Time just goes way too fast.
mark mojado
June 10, 2017 at 10:56 amVery Beautiful What a treasure !
Ed Ammons
June 10, 2017 at 10:48 amI came up only a couple of ridges, a couple of creeks and a couple of decades away from where you was raised but can’t remember ever having heard the feeling being phrased in exactly that way. Most of the time our expressions are right in sync but that one just slud right by me. Dadgummit!
Ann Applegarth
June 10, 2017 at 10:02 amThat one’s new to me! But it’s the perfect response to the picture. It goes so fast — babies one day,
adults the next. Sigh.
Tamela
June 10, 2017 at 9:32 amYour task, should you choose to accept it, is to dress those sweet girls in similar attire and hairstyles and go back to that school and restage that photo! Every teacher needs a “then and now” wall somewhere in their room!
As for the phrase, “help my time!”, that’s a new one for me but makes a lot of sense considering in general how fast things seem to be changing these days – or is that perception just impressed more firmly on us as we get older?
Jack
June 10, 2017 at 9:23 amDadjim is also an term I haven’t heard in a while. It was in pretty common usage in my youth. They both are very expressive.
Shirl
June 10, 2017 at 9:10 amHelp my time must mean the same thing as well, forevermore. I have never heard the saying in my part of Appalachia.

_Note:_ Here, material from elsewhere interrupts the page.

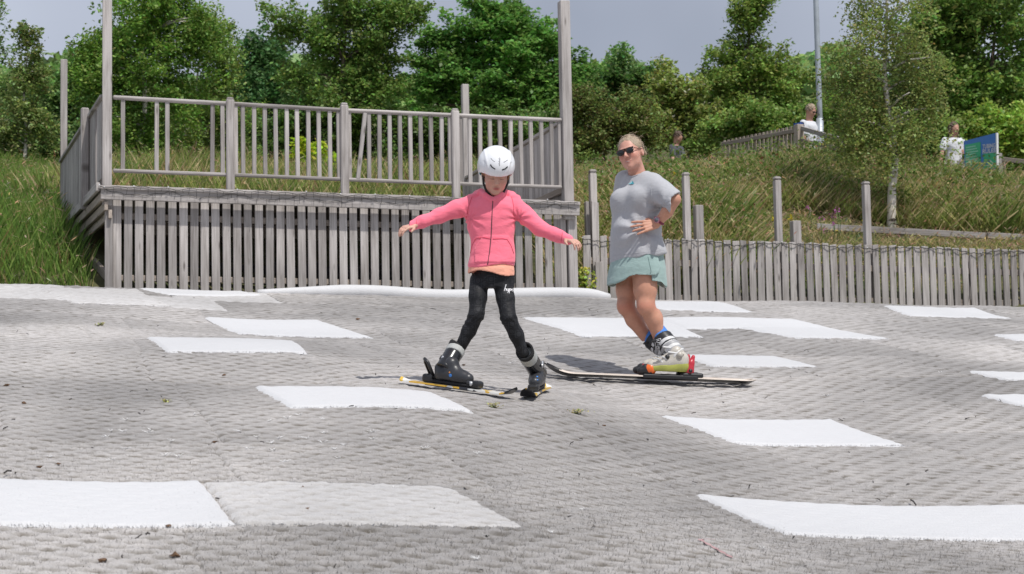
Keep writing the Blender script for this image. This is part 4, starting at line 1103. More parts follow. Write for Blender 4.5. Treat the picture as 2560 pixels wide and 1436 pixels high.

The girls are so pretty-then and now!
Myra Henry
June 10, 2017 at 9:00 amThat’s a new one on me! Interesting.
Rooney Floyd
June 10, 2017 at 8:53 amSpeaking of exclamations, where did dadjimmed (or dadgummed) come from?
Jim Casada
June 10, 2017 at 8:39 amTipper–I’ve heard variations including “bless my time” and “save my time,” although “help my time” is more common.
Jim Casada
Sue Crane
June 10, 2017 at 8:10 amhaven’t heard that one in 40 forever.
Ron Stephens
June 10, 2017 at 7:59 amYou did it again. Very familiar and yet I cannot recall when I heard it or used it last. That worries me a bit in that it seems to indicate an increasing distance from my roots. But I’m glad you do it, else I wouldn’t know.
Miss Cindy
June 10, 2017 at 6:35 amWell, help my time for sure! Pretty little girls all grown up now. I know that expression well, heard it, used it and it sure fits the picture!